Frankreich: Tag der Wahlkampf-Arbeit

Ich werde bis zu letzten Sekunde der letzten Minute kämpfen, weil ich mein Land zu sehr liebe", beteuerte Nicolas Sarkozy vor zehntausenden jubelnden Anhängern, die sich am gestrigen 1. Mai auf dem Pariser Trocadero-Platz in Sichtweite des Eiffelturms versammelt hatten, um, wie der bürgerliche Präsident Frankreichs ursprünglich formuliert hatte, "die echte Arbeit" zu feiern.
"Ihr behauptet, die Arbeit zu verteidigen, aber ihr verunstaltet sie nur", schleuderte Sarkozy den Gewerkschaften entgegen, die am anderen Ende von Paris demonstrierten. "Legt die roten Fahnen nieder und rettet Frankreich", forderte Sarkozy von den Gewerkschaften. Dabei stellte der seit 2007 amtierende Staatschef ein "neues Sozialmodell" in Aussicht. Die "Regeln, die auf den Unternehmen lasten" würden sich verringern, die Sozialpartner würden "vertrauensvoll und geschmeidig miteinander verhandeln" und "ein Unternehmer-Kapitalismus den Finanz-Kapitalismus ablösen".
"Christliche Werte"

Der Staat dürfe den Besitz, den sich die Franzosen durch "ihre Opfer und Anstrengungen" geschaffen haben, nicht konfiszieren", sagte Sarkozy mit Blickrichtung auf seinen SP-Rivalen Hollande, dem er "verrückte Ausgabensucht" und "steuerliches Niederknüppeln der Mittelschichten" vorwarf.
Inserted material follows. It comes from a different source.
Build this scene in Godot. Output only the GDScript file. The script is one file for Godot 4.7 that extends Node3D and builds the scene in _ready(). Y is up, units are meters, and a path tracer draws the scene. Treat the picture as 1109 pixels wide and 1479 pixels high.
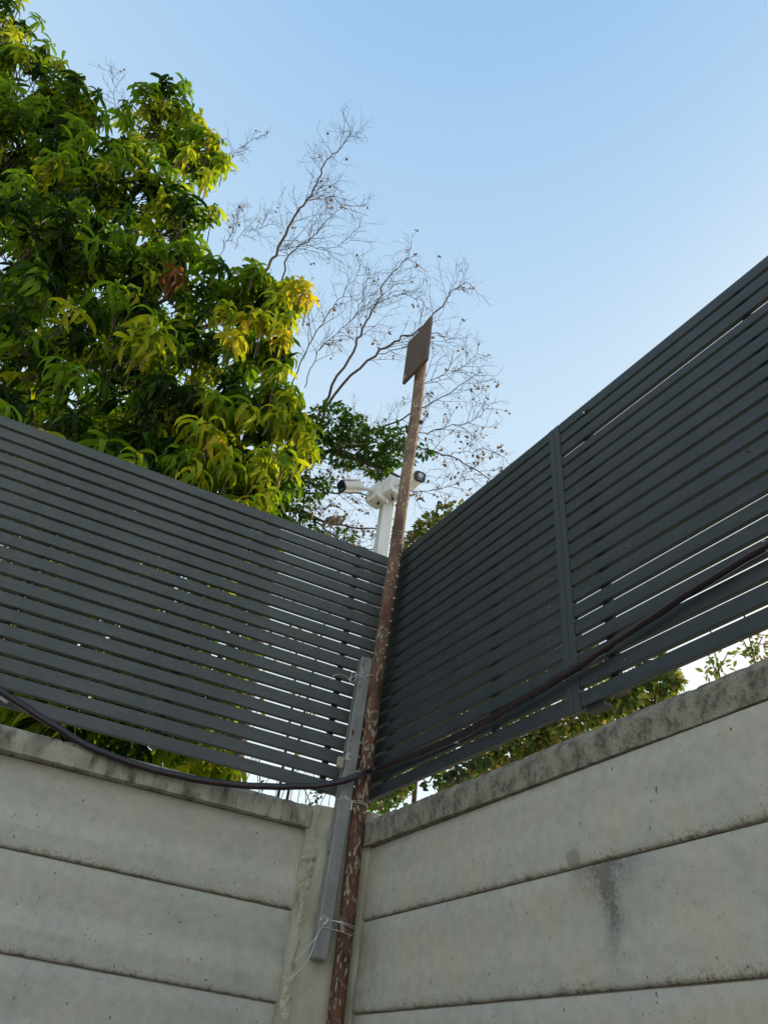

Er werde "nie die Abkapselung befürworten", aber "Frankreichs Identität" und "Europas Zivilisation" müssten durch Grenzen geschützt werden, was die EU derzeit nicht leiste. "Wir werden nie auf unsere christlichen Werte und unsere Lebensart verzichten", rief Sarkozy.
Mit dieser Emphase hofft Sarkozy einen großen Teil jener 18 Prozent der Wähler für sich zu gewinnen, die im ersten Wahlgang für Marine Le Pen gestimmt hatten. Doch die Rechtspopulistin erteilte Sarkozy gestern erwartungsgemäß eine Abfuhr. Bei einer bombastisch inszenierten Versammlung vor der Pariser Oper, an der allerdings nur ein paar tausend Personen teilnahmen, weitaus weniger als erwartet, erklärte Marine Le Pen, sie werde "weiß wählen". Ihren Anhängern ließ sie zwar die Wahl frei, verwarf aber gleichermaßen Hollande und Sarkozy. Beide würden Frankreich dem "Diktat der Banken und europäischen Technokraten" unterwerfen.
Neuer Schachzug von Le Pen

Indirekt zielten ihre Angriffe vor allem auf Sarkozy. Ihre engsten Aktivisten werden für Hollande stimmen. Sie hoffen, eine Niederlage von Sarkozy hätte das Auseinanderfallen seiner konservativen Sammelpartei UMP zur Folge, und das würde Marine Le Pen gestatten, die Führungsrolle in der Opposition zu übernehmen. Als erster Schritt gelten die Parlamentswahlen im Juni, bei denen Marine Le Pen nicht mehr mit dem Parteinamen " Front National" antreten wird, sondern als Chefin des "Rassemblement bleu marine" (Marineblaue Sammelbewegung).
Fernab vom Pariser Rummel hielt sich Umfrage-Favorit Hollande in der Kleinstadt Nevers auf. Dort begab er sich ans Grab von Pierre Beregovoy, einem Arbeiter und Gewerkschafter, der später ein hoch angesehener SP-Premier wurde – eine Gelegenheit um "alle Gewerkschafter zu würdigen, die sich mit bescheidenen Mitteln für ihre Kollegen einsetzen".